--- GIVEN PROBLEM ---
Exactly repeat the material, dropping only the pictures.

──────

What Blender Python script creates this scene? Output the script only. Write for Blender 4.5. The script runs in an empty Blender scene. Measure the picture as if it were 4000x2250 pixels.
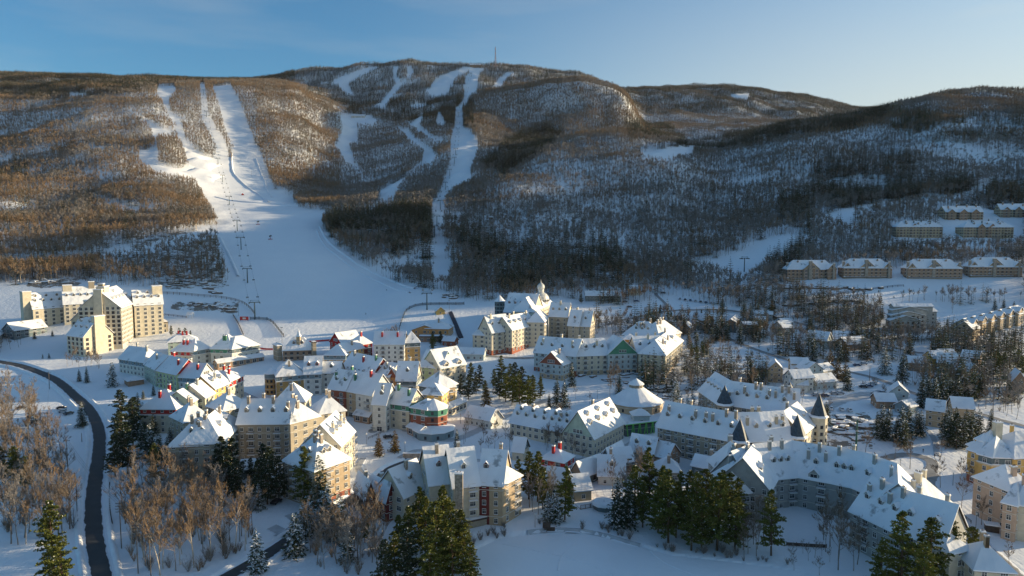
import bpy, math, random
import numpy as np
from mathutils import Vector, Matrix
R = math.radians
scn = bpy.context.scene
COL = scn.collection
# ------------------------------------------------------------------ camera model (photo is 4000 x 2250)
F = 2667.0; PITCH = R(5.0); H = 100.0
CP, SP = math.cos(PITCH), math.sin(PITCH)
def ray(px, py):
    a = (px-2000)/F; v = (py-1125)/F
    return np.array([a, CP - v*SP, -(v*CP+SP)])
def zat(py, Y):
    v = (py-1125)/F
    return H - Y*(v*CP+SP)/(CP-v*SP)
def project(x, y, z):
    dz = z-H
    d = y*CP - dz*SP
    up = y*SP + dz*CP
    return 2000+F*x/d, 1125-F*up/d
# ------------------------------------------------------------------ smooth value noise (vectorised)
def _hash(ix, iy, s):
    h = (ix.astype(np.int64)*374761393 + iy.astype(np.int64)*668265263 + s*1442695041) & 0x7fffffff
    h = ((h ^ (h >> 13))*1274126177) & 0x7fffffff
    return ((h ^ (h >> 16)) & 0xffff)/65535.0
def vnoise(x, y, s=0):
    x = np.asarray(x, float); y = np.asarray(y, float)
    ix = np.floor(x); iy = np.floor(y); fx = x-ix; fy = y-iy
    fx = fx*fx*(3-2*fx); fy = fy*fy*(3-2*fy)
    a = _hash(ix, iy, s); b = _hash(ix+1, iy, s); c = _hash(ix, iy+1, s); d = _hash(ix+1, iy+1, s)
    return (a*(1-fx)+b*fx)*(1-fy)+(c*(1-fx)+d*fx)*fy
def fbm(x, y, s=0, o=4):
    t = 0; a = 1; n = 0
    for k in range(o):
        t = t + a*(vnoise(x*2**k, y*2**k, s+k*17)-.5); n += a; a *= .5
    return t/n*2
def inpoly(px, py, poly):
    px = np.asarray(px, float); py = np.asarray(py, float)
    c = np.zeros(np.broadcast(px, py).shape, bool)
    n = len(poly)
    for i in range(n):
        x0, y0 = poly[i]; x1, y1 = poly[(i+1) % n]
        if y0 == y1: continue
        m = ((y0 > py) != (y1 > py)) & (px < (x1-x0)*(py-y0)/(y1-y0)+x0)
        c ^= m
    return c
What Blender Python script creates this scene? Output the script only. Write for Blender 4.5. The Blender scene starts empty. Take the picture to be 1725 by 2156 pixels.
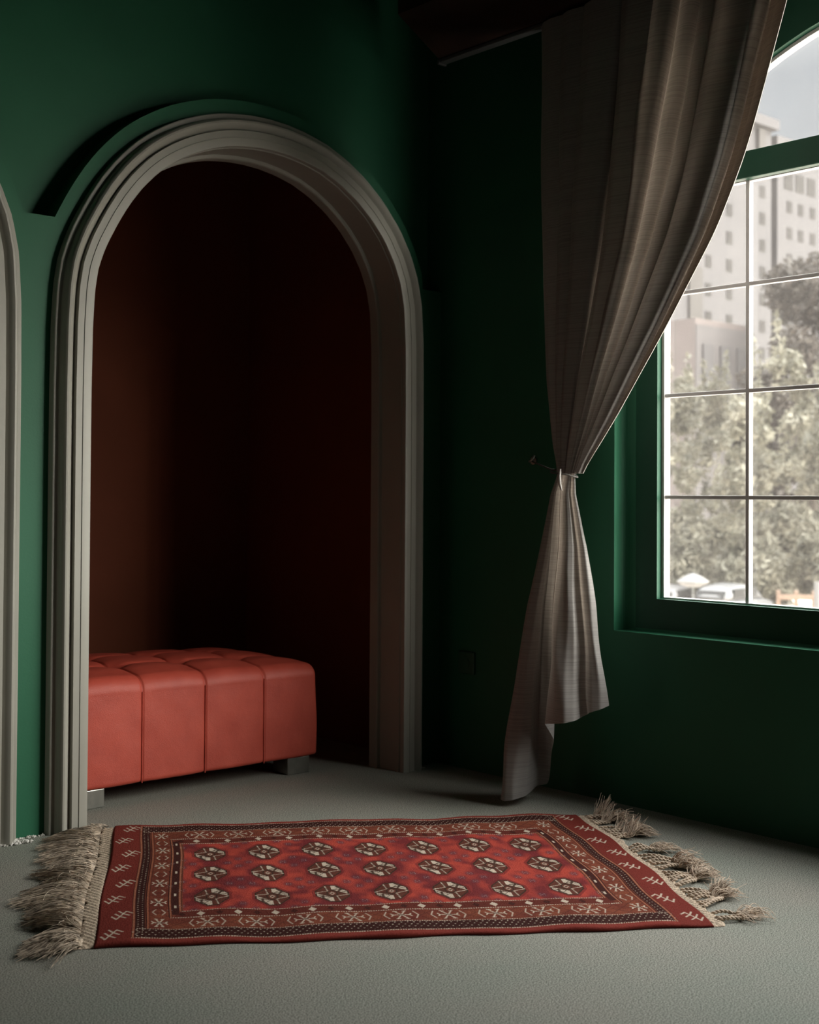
import bpy, bmesh, math, random
import numpy as np
from mathutils import Vector, Matrix
from mathutils.geometry import tessellate_polygon

random.seed(7)
RNG = np.random.default_rng(7)
SC = bpy.context.scene
COL = SC.collection
PI = math.pi
A = 3.955          # arch wall front plane (y)
B = 3.745          # window wall front plane (x)

# ------------------------------------------------------------------ helpers
def mesh_obj(name, V, F, mat=None, parent=None, smooth=False, uv=None):
    me = bpy.data.meshes.new(name)
    V = np.asarray(V, dtype=np.float32)
    if isinstance(F, np.ndarray):
        n, k = F.shape
        me.vertices.add(len(V)); me.vertices.foreach_set('co', V.ravel())
        me.loops.add(n * k); me.loops.foreach_set('vertex_index', F.astype(np.int32).ravel())
        me.polygons.add(n)
        me.polygons.foreach_set('loop_start', np.arange(0, n * k, k, dtype=np.int32))
        me.update(calc_edges=True)
    else:
        me.from_pydata([tuple(map(float, v)) for v in V], [], F)
        me.update()
    if smooth:
        me.polygons.foreach_set('use_smooth', np.ones(len(me.polygons), dtype=bool))
    o = bpy.data.objects.new(name, me)
    COL.objects.link(o)
    if mat is not None:
        me.materials.append(mat)
    if parent is not None:
        o.parent = parent
    return o

def bm_obj(name, bm, mat, parent=None, smooth=False):
    bmesh.ops.recalc_face_normals(bm, faces=bm.faces[:])
    me = bpy.data.meshes.new(name)
    bm.to_mesh(me); bm.free()
    if smooth:
        for p in me.polygons: p.use_smooth = True
    if mat: me.materials.append(mat)
    o = bpy.data.objects.new(name, me); COL.objects.link(o)
    if parent is not None: o.parent = parent
    return o

def empty(name, loc=(0, 0, 0), rz=0):
    o = bpy.data.objects.new(name, None); COL.objects.link(o)
    o.empty_display_size = 0.1
    o.location = loc; o.rotation_euler = (0, 0, rz)
    return o

def tag(o, label=None, cat=None, group=None, kind=None):
    if label: o['label'] = label
    if cat: o['category'] = cat
    if group: o['group'] = group
    if kind: o['kind'] = kind
    return o

def struct(o, label=None):
    o['kind'] = 'structure'
    if label: o['label'] = label
    return o

def box(bm, x0, x1, y0, y1, z0, z1, bev=0.0, seg=2):
    r = bmesh.ops.create_cube(bm, size=1)
    vs = r['verts']
    for v in vs:
        v.co = Vector(((x0 + x1) / 2 + v.co.x * (x1 - x0), (y0 + y1) / 2 + v.co.y * (y1 - y0), (z0 + z1) / 2 + v.co.z * (z1 - z0)))
    if bev > 0:
        es = list({e for v in vs for e in v.link_edges})
        bmesh.ops.bevel(bm, geom=es, offset=bev, segments=seg, affect='EDGES', profile=0.5)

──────

--- SOLVED EXERCISE ---
What Blender Python script creates this scene? Output the script only. Write for Blender 4.5. The script runs in an empty Blender scene. Measure the picture as if it were 4000x2250 pixels.
import bpy, math, random
import numpy as np
from mathutils import Vector, Matrix
R = math.radians
scn = bpy.context.scene
COL = scn.collection
# ------------------------------------------------------------------ camera model (photo is 4000 x 2250)
F = 2667.0; PITCH = R(5.0); H = 100.0
CP, SP = math.cos(PITCH), math.sin(PITCH)
def ray(px, py):
    a = (px-2000)/F; v = (py-1125)/F
    return np.array([a, CP - v*SP, -(v*CP+SP)])
def zat(py, Y):
    v = (py-1125)/F
    return H - Y*(v*CP+SP)/(CP-v*SP)
def project(x, y, z):
    dz = z-H
    d = y*CP - dz*SP
    up = y*SP + dz*CP
    return 2000+F*x/d, 1125-F*up/d
# ------------------------------------------------------------------ smooth value noise (vectorised)
def _hash(ix, iy, s):
    h = (ix.astype(np.int64)*374761393 + iy.astype(np.int64)*668265263 + s*1442695041) & 0x7fffffff
    h = ((h ^ (h >> 13))*1274126177) & 0x7fffffff
    return ((h ^ (h >> 16)) & 0xffff)/65535.0
def vnoise(x, y, s=0):
    x = np.asarray(x, float); y = np.asarray(y, float)
    ix = np.floor(x); iy = np.floor(y); fx = x-ix; fy = y-iy
    fx = fx*fx*(3-2*fx); fy = fy*fy*(3-2*fy)
    a = _hash(ix, iy, s); b = _hash(ix+1, iy, s); c = _hash(ix, iy+1, s); d = _hash(ix+1, iy+1, s)
    return (a*(1-fx)+b*fx)*(1-fy)+(c*(1-fx)+d*fx)*fy
def fbm(x, y, s=0, o=4):
    t = 0; a = 1; n = 0
    for k in range(o):
        t = t + a*(vnoise(x*2**k, y*2**k, s+k*17)-.5); n += a; a *= .5
    return t/n*2
def inpoly(px, py, poly):
    px = np.asarray(px, float); py = np.asarray(py, float)
    c = np.zeros(np.broadcast(px, py).shape, bool)
    n = len(poly)
    for i in range(n):
        x0, y0 = poly[i]; x1, y1 = poly[(i+1) % n]
        if y0 == y1: continue
        m = ((y0 > py) != (y1 > py)) & (px < (x1-x0)*(py-y0)/(y1-y0)+x0)
        c ^= m
    return c
What Blender Python script creates this scene? Output the script only. Write for Blender 4.5. The Blender scene starts empty. Take the picture to be 1725 by 2156 pixels.
import bpy, bmesh, math, random
import numpy as np
from mathutils import Vector, Matrix
from mathutils.geometry import tessellate_polygon

random.seed(7)
RNG = np.random.default_rng(7)
SC = bpy.context.scene
COL = SC.collection
PI = math.pi
A = 3.955          # arch wall front plane (y)
B = 3.745          # window wall front plane (x)

# ------------------------------------------------------------------ helpers
def mesh_obj(name, V, F, mat=None, parent=None, smooth=False, uv=None):
    me = bpy.data.meshes.new(name)
    V = np.asarray(V, dtype=np.float32)
    if isinstance(F, np.ndarray):
        n, k = F.shape
        me.vertices.add(len(V)); me.vertices.foreach_set('co', V.ravel())
        me.loops.add(n * k); me.loops.foreach_set('vertex_index', F.astype(np.int32).ravel())
        me.polygons.add(n)
        me.polygons.foreach_set('loop_start', np.arange(0, n * k, k, dtype=np.int32))
        me.update(calc_edges=True)
    else:
        me.from_pydata([tuple(map(float, v)) for v in V], [], F)
        me.update()
    if smooth:
        me.polygons.foreach_set('use_smooth', np.ones(len(me.polygons), dtype=bool))
    o = bpy.data.objects.new(name, me)
    COL.objects.link(o)
    if mat is not None:
        me.materials.append(mat)
    if parent is not None:
        o.parent = parent
    return o

def bm_obj(name, bm, mat, parent=None, smooth=False):
    bmesh.ops.recalc_face_normals(bm, faces=bm.faces[:])
    me = bpy.data.meshes.new(name)
    bm.to_mesh(me); bm.free()
    if smooth:
        for p in me.polygons: p.use_smooth = True
    if mat: me.materials.append(mat)
    o = bpy.data.objects.new(name, me); COL.objects.link(o)
    if parent is not None: o.parent = parent
    return o

def empty(name, loc=(0, 0, 0), rz=0):
    o = bpy.data.objects.new(name, None); COL.objects.link(o)
    o.empty_display_size = 0.1
    o.location = loc; o.rotation_euler = (0, 0, rz)
    return o

def tag(o, label=None, cat=None, group=None, kind=None):
    if label: o['label'] = label
    if cat: o['category'] = cat
    if group: o['group'] = group
    if kind: o['kind'] = kind
    return o

def struct(o, label=None):
    o['kind'] = 'structure'
    if label: o['label'] = label
    return o

def box(bm, x0, x1, y0, y1, z0, z1, bev=0.0, seg=2):
    r = bmesh.ops.create_cube(bm, size=1)
    vs = r['verts']
    for v in vs:
        v.co = Vector(((x0 + x1) / 2 + v.co.x * (x1 - x0), (y0 + y1) / 2 + v.co.y * (y1 - y0), (z0 + z1) / 2 + v.co.z * (z1 - z0)))
    if bev > 0:
        es = list({e for v in vs for e in v.link_edges})
        bmesh.ops.bevel(bm, geom=es, offset=bev, segments=seg, affect='EDGES', profile=0.5)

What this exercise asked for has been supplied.